E-Sailing to the Edge of Space
Posted on September 27, 2018
“This has never been done before.”
With those six words, Dr. Carlos Montalvo captures the excitement of his current research.
Montalvo, an assistant professor of mechanical engineering at the University of South Alabama and director of South’s aerospace systems and technology lab, is working this fall with engineering graduate students Matt Simmons and Harrison White. Their ultimate goal? Harnessing solar wind to propel spacecraft to the very edge of space.
“Pretty cool,” he said.
His method is to use something called the Electric Sail.
“The Electric Sail (or, E-Sail) is a relatively new concept of advanced in-space propulsion,” Montalvo said. “This technology has the potential to provide propellant-less propulsion throughout the solar system.”
He explains briefly how it works. “An Electric Sail deploys multiple long tethers (about 20 kilometers, or 12 ½ miles, long) that are positively charged. The solar wind interacts with the tethers to provide propulsion.”

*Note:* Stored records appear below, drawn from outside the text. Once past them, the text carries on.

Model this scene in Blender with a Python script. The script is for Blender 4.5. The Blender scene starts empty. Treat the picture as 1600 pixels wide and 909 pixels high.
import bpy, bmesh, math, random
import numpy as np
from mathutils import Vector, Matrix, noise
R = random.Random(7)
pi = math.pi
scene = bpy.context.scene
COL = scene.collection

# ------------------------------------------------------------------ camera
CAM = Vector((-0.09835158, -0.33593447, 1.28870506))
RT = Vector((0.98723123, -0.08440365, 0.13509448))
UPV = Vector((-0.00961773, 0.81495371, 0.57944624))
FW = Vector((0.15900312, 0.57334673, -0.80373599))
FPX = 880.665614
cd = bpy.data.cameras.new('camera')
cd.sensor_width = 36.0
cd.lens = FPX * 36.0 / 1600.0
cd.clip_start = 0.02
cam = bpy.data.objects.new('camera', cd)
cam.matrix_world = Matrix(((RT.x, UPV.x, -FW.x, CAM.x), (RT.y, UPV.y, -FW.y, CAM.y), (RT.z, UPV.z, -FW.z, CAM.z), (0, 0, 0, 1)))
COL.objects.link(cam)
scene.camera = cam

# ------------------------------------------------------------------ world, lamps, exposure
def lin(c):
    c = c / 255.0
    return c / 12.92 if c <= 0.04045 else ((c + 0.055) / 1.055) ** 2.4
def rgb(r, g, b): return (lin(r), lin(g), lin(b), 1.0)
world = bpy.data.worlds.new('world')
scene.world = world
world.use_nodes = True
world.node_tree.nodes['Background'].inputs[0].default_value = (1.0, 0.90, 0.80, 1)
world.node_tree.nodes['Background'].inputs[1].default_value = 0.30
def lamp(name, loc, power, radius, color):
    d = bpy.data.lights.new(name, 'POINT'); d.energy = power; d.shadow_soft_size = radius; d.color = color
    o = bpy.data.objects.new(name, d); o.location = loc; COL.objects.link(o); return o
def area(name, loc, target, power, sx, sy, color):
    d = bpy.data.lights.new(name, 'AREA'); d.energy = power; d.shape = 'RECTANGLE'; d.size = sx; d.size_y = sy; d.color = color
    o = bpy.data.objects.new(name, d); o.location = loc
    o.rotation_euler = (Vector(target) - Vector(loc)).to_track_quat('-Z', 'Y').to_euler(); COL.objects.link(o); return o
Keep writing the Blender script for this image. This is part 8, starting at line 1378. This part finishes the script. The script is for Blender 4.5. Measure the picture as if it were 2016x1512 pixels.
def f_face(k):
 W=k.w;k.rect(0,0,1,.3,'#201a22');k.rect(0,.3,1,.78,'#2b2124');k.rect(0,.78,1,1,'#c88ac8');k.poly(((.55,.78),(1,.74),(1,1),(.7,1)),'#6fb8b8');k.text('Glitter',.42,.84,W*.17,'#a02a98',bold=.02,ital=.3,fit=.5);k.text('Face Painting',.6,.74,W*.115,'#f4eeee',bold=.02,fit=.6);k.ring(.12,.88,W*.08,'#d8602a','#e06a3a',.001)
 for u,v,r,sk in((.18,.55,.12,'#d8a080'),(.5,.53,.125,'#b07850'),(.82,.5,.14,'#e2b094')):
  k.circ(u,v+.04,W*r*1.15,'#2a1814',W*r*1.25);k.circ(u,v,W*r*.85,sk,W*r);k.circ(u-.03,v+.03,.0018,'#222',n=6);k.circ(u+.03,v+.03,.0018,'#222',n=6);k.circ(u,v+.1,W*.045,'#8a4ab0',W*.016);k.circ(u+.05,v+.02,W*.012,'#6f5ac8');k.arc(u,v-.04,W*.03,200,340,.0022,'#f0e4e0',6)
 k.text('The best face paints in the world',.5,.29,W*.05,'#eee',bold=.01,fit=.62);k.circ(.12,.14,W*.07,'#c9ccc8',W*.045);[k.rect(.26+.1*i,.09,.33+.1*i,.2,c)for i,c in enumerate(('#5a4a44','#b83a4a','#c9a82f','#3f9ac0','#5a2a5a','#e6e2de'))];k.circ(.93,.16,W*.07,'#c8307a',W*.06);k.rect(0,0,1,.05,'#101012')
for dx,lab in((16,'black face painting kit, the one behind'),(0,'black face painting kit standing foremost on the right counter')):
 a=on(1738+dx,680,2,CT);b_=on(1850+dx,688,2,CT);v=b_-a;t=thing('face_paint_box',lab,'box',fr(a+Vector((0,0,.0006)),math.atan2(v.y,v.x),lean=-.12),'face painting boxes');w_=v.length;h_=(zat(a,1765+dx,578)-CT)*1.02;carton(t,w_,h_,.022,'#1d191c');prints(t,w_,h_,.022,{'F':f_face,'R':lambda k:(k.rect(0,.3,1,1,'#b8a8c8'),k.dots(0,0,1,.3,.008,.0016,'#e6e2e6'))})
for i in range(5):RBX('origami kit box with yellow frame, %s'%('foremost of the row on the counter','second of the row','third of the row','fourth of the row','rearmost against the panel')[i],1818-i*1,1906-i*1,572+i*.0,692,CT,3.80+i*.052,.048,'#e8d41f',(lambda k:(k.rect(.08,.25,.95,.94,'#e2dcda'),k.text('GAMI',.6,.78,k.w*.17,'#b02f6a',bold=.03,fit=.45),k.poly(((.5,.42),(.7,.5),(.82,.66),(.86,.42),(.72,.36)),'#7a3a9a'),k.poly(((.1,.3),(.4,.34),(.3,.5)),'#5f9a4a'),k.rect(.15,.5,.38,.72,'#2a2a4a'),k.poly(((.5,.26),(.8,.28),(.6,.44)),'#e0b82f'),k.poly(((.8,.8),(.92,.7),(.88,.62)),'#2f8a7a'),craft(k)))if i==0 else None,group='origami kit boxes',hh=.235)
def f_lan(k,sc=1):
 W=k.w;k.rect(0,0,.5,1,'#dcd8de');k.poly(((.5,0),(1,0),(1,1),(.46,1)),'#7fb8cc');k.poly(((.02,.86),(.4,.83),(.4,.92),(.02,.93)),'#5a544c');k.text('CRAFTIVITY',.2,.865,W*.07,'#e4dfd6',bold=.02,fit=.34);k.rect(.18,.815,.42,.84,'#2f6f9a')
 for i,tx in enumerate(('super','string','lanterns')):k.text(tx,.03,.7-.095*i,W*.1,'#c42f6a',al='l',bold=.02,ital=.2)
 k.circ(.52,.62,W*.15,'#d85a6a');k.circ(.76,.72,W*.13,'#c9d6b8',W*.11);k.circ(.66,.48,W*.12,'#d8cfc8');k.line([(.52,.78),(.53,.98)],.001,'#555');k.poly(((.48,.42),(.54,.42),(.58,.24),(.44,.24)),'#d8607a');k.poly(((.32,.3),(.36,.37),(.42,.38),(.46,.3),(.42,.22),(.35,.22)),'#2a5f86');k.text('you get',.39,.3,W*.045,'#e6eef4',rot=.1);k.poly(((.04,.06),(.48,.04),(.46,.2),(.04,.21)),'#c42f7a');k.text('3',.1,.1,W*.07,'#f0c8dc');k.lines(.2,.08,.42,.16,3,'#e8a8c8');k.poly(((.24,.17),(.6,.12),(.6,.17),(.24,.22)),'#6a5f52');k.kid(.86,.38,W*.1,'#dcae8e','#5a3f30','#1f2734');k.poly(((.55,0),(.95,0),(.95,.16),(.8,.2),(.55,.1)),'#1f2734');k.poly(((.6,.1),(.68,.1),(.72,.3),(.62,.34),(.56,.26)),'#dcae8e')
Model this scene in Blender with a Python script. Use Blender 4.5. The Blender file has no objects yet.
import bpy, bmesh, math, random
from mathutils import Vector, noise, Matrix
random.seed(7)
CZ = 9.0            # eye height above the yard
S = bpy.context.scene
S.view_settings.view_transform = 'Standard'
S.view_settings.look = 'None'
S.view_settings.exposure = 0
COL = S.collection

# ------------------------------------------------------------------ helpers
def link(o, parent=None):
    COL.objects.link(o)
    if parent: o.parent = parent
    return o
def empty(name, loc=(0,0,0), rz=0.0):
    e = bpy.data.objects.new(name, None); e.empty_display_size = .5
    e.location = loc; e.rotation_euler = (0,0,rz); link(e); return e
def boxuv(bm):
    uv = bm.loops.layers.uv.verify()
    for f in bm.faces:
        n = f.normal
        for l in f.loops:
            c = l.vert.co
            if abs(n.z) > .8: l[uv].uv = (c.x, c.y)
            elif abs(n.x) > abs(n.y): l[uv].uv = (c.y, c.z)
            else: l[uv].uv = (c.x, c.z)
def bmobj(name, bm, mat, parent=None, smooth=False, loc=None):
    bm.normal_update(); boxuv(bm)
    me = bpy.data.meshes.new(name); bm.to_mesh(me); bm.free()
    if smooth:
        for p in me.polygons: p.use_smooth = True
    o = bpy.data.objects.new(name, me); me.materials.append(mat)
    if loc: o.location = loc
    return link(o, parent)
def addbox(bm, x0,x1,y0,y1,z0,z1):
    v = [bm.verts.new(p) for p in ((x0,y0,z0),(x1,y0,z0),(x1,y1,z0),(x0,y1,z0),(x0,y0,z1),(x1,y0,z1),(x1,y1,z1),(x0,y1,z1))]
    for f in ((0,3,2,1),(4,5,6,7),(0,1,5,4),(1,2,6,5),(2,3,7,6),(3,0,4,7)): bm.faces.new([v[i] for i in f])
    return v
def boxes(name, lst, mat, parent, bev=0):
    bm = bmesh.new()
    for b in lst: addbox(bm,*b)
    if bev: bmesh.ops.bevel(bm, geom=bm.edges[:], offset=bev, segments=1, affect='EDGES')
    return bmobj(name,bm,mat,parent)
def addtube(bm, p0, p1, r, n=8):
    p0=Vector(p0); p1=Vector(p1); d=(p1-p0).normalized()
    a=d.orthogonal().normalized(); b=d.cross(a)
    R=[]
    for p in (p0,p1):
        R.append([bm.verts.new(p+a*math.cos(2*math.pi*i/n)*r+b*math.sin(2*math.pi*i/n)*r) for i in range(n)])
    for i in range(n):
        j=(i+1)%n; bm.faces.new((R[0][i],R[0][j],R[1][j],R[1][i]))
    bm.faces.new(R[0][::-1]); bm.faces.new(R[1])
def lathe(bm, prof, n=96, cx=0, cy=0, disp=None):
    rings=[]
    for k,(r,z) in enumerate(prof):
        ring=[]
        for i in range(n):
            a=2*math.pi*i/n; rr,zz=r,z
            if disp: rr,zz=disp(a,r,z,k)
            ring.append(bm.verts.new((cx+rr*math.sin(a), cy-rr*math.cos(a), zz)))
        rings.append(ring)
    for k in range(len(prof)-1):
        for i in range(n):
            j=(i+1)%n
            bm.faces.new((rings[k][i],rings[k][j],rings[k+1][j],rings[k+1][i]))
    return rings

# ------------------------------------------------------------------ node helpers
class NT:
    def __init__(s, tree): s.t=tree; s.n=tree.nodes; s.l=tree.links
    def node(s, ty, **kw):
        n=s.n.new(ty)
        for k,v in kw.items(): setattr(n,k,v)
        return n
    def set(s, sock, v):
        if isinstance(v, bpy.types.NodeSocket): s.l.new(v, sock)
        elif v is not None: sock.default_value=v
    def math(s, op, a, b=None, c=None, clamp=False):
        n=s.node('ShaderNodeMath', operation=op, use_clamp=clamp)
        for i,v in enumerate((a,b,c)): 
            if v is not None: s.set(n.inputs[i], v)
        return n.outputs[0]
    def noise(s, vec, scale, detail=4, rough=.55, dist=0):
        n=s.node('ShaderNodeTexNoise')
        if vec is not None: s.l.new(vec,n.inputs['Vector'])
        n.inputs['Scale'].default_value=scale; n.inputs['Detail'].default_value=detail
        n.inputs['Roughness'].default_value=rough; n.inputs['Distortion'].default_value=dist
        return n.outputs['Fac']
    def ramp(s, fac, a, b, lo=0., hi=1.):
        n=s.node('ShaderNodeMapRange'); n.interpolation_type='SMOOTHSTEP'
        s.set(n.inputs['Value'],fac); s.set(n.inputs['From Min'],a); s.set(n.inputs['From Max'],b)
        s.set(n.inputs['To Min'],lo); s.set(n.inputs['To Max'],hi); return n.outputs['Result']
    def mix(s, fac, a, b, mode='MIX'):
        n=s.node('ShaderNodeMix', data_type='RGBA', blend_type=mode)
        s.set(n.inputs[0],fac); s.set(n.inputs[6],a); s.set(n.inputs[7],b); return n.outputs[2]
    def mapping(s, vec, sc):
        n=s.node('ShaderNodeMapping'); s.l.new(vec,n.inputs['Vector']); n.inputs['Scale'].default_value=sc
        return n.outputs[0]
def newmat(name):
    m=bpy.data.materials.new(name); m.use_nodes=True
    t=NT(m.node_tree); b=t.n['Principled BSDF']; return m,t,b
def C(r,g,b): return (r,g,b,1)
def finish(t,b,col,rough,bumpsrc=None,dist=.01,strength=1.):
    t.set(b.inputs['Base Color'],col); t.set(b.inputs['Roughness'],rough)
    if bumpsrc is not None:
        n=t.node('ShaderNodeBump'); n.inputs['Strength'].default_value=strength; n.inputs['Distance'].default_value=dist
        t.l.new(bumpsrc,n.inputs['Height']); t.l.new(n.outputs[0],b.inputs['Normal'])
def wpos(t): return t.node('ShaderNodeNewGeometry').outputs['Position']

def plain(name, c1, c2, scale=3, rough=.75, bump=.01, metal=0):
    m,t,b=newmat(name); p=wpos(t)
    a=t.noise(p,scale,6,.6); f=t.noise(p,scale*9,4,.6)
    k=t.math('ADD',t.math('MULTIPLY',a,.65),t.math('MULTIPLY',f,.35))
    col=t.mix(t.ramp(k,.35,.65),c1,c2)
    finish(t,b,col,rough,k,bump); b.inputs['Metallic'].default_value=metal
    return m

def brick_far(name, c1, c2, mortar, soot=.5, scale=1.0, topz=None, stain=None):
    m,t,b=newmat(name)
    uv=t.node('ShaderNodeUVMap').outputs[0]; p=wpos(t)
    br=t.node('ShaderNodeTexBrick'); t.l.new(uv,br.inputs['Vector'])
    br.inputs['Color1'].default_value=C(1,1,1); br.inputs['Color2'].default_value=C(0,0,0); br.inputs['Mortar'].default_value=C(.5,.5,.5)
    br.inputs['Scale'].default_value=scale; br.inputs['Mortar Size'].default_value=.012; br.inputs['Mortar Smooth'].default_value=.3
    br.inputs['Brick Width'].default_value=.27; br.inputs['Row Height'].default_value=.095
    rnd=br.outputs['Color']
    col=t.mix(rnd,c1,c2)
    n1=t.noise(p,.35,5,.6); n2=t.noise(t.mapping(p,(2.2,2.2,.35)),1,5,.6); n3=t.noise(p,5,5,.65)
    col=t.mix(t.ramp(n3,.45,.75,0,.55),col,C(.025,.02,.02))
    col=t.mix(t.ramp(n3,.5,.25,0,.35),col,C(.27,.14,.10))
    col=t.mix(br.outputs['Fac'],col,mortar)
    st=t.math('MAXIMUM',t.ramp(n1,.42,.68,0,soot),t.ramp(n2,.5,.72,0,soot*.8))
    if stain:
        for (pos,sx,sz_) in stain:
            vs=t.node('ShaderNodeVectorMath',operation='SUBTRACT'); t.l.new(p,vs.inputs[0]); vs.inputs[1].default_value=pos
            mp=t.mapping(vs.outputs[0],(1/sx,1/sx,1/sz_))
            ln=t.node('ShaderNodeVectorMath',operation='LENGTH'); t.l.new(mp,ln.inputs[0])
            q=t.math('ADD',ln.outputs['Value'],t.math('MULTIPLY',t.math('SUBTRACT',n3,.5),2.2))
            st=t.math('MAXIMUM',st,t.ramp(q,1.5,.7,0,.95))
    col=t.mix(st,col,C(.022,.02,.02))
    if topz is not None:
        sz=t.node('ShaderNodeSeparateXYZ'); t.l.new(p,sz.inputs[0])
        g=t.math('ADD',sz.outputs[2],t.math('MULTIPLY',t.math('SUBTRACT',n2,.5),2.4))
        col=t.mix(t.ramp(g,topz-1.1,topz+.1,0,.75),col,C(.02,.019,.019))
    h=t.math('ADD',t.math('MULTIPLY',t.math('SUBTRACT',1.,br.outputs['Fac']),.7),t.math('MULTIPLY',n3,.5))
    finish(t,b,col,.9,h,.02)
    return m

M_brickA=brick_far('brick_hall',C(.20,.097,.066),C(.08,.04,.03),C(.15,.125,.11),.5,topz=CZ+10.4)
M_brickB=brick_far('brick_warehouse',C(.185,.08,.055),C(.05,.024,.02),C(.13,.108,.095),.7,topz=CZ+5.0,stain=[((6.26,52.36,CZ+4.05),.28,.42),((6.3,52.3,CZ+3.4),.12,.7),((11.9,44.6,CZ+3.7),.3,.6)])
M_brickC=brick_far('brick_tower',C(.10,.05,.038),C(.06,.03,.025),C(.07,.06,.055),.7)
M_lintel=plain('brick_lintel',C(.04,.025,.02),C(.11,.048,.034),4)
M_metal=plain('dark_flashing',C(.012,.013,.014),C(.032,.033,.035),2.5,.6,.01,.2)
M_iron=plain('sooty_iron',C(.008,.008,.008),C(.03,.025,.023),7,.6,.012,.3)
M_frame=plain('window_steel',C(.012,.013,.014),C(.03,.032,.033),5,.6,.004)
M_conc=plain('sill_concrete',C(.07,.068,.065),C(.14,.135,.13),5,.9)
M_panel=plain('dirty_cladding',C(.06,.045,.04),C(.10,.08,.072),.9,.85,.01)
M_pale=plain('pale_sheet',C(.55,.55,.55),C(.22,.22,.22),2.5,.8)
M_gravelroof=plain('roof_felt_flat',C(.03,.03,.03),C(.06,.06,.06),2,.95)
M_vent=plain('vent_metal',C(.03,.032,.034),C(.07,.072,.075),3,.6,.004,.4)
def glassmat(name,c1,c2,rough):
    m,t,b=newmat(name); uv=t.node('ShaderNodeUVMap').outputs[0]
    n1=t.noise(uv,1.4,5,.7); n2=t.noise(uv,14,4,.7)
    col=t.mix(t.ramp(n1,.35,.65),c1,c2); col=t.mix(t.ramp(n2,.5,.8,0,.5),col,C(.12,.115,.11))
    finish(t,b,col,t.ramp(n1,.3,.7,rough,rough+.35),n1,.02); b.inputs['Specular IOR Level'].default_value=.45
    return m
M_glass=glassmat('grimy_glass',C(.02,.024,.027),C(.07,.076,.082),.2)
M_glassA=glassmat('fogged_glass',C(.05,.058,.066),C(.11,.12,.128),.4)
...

Propulsion even to the heliopause, which is the outer boundary of the sun’s influence, around 12 billion miles from the sun. (Earth, as a point of reference, is a mere 94 million miles from the sun.) The only spacecraft to reach the heliopause region is Voyager 1, which took 35 years to get there.
By contrast, Montalvo says the E-Sail's characteristic acceleration can allow it to reach the heliopause region in 10 years. It would take a solar sail 20 years and chemical rockets like the Voyager I would take 24 years. “The increase in performance from a solar sail to an E-Sail lies in the sheath width of the electric sail, which grows with distance from the sun,” Montalvo said.
In South’s College of Engineering, the ongoing work of Montalvo, Simmons and White is being conducted by starting with a dynamic model that contains a combined multi-body satellite model and a flexible tether. The model also includes an electric propulsion model. “The complexity in the system is due to the fact that the entire system must spin to counteract the electric propulsion force which is caused by charging the tethers,” Montalvo said.
Simmons and White are active participants in Montalvo’s research.
“Going forward, the research I will be helping with is validating the simplified simulation as well as adding in other styles of E-Sails to the simulation,” Simmons said. “My primary focus is on designing and prototyping a space tether deployment and braking mechanism,” White said. The two graduate students received their bachelor’s degrees in mechanical engineering from South, and look to earn their master’s degrees in mechanical engineering in 2020.
Montalvo, whose doctorate is in aerospace engineering, has spent the past two summers at NASA’s Marshall Space Flight Center in Huntsville, developing full scale and simplified simulations of a barbell style E-Sail as well as other programs, such as the Mars Sample Return mission. The benefit of his research is obvious for students such as Simmons and White.
“This has and will help me in school and in my career by exposing me to relevant and new research and problems that NASA and other professionals are currently working to solve,” said White, who is a graduate of Mobile’s Baker High School, and counts his mother and brother as South alums. “It challenges me in ways that classes can't and helps me think in new and out-of-the-box ways. Specifically, because the E-Sail and all of its components will be in the vacuum of space, which alters virtually all calculations associated with its design.”
Simmons, who’s from Montgomery, says he is “definitely leaning” toward aerospace research as a career. His graduate school experience is confirming that. “For school, it helps because if I can understand the math behind the E-Sail models then I can handle pretty much anything the master's coursework will throw at me. If I want to pursue aerospace research as a career, this is a big stepping stone and shows employers I know what I'm doing.”
Down the road, Montalvo sees the E-Sail as an especially effective method to deploy small spacecraft for deep space missions. “This has never been done before. It would pave the way for small secondary payloads to reach uncharted territories of our universe,” Montalvo said. “They can be used for near Earth asteroid missions as well.
The excitement surrounding his research may be matched by the excitement that, beginning this fall, the University began offering an aerospace engineering track for mechanical engineering majors. Montalvo is the chair of the aerospace engineering track.
“I'm very excited to see this happen,” Montalvo said. “So many students walk through my door expressing interest in aerospace engineering and now we have a way to satisfy some of those needs. As an aerospace engineer myself, this is a great opportunity to grow the student body in aerospace, to increase research in this area and to enhance the area’s aerospace industry.”